[Mailman-Developers] anti-spam filter

Barry Warsaw barry at list.org
Fri Apr 19 03:00:25 CEST 2013


On Apr 19, 2013, at 02:40 AM, Patrick Ben Koetter wrote:

>My original point was that we should use MILTERs because we shouldn't reinvent
>what already has been implemented very well and we shouldn't come up with a
>proprietary solution, because that will make it harder to expand Mailman and
>also less versatile as a tool.

I don't know the milter API, but from a quick look at milter.org, it seems
like there's a C libmilter library.
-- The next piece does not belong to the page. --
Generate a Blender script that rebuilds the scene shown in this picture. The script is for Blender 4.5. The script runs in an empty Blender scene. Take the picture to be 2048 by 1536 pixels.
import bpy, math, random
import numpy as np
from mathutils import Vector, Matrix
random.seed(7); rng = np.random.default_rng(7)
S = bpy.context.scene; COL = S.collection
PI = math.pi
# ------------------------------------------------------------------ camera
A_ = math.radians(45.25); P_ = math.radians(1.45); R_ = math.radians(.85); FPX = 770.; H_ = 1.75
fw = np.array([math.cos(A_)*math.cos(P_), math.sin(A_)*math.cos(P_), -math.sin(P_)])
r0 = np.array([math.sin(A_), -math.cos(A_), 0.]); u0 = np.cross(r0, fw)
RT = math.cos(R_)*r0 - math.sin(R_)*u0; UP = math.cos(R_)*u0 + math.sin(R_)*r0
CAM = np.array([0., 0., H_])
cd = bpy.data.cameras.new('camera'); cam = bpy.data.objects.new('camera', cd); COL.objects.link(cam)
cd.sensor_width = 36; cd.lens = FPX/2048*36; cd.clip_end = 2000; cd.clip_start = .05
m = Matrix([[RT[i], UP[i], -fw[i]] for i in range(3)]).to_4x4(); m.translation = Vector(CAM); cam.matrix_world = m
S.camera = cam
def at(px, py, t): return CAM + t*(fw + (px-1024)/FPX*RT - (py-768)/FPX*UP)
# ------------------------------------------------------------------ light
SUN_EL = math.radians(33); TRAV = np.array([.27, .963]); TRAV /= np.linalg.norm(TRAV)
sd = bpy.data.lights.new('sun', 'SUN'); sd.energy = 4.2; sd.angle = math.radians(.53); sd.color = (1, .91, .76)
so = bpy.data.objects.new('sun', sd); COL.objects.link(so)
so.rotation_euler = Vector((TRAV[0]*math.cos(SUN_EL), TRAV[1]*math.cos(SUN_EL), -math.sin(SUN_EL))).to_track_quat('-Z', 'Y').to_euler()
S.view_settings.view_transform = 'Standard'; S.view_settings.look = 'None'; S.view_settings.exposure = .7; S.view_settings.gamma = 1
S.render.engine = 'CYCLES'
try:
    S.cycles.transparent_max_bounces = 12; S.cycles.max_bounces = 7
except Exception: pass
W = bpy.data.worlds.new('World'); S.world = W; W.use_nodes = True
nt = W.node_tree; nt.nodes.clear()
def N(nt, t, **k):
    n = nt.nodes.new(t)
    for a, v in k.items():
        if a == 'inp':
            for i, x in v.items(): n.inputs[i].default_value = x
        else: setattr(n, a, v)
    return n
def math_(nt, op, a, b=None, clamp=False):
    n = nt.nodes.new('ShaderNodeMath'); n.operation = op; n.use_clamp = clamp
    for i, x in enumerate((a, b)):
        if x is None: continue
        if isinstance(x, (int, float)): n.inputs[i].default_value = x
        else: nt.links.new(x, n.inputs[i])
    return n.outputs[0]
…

It looks like there are several options
for integrating this with Python, none of which I've actually looked at yet:

https://pypi.python.org/pypi?%3Aaction=search&term=milter&submit=search

From your description, it sounds like you might not even need this for our
purposes.  Just open a socket, shove the right bunch of bytes down it, then
read and parse the response.

In any case, I'm not opposed to the *idea* of supporting milters in MM3, but I
think that's a long way from "yes, let's do it".  A lot more analysis and
design is necessary, so it would be cool if someone is really interested in
pursing this.

>I think we miss out some important customers if we stop at "but you only need
>to add code to get what you want".
>
>Mail systems are created and run by postmasters in most cases. Even though
>there's a strong movement at the moment towards 'devops', the majority of
>sysops/postmasters can't program.
>
>If we stop at a programmable interface - which I understand is what you and
>Terri suggest - they will not be able to use Mailman in more complex setups,
>because integrating additional mail processing components would require them
>to program.

Well, it would require *someone* to program, but I hope not the sysadmin
unless they really want to.  One of the design goals of MM3 is to allow for
much easier extensibility.  For some sense of what I envision, look at the way
HyperKitty hooks into MM3.  You grab some code someone else has written, stick
it in some place on the file system, set a configuration variable or two, and
restart.  The nice thing is that this all then becomes re-usable with no
source hacking required, which makes things much better than in MM2.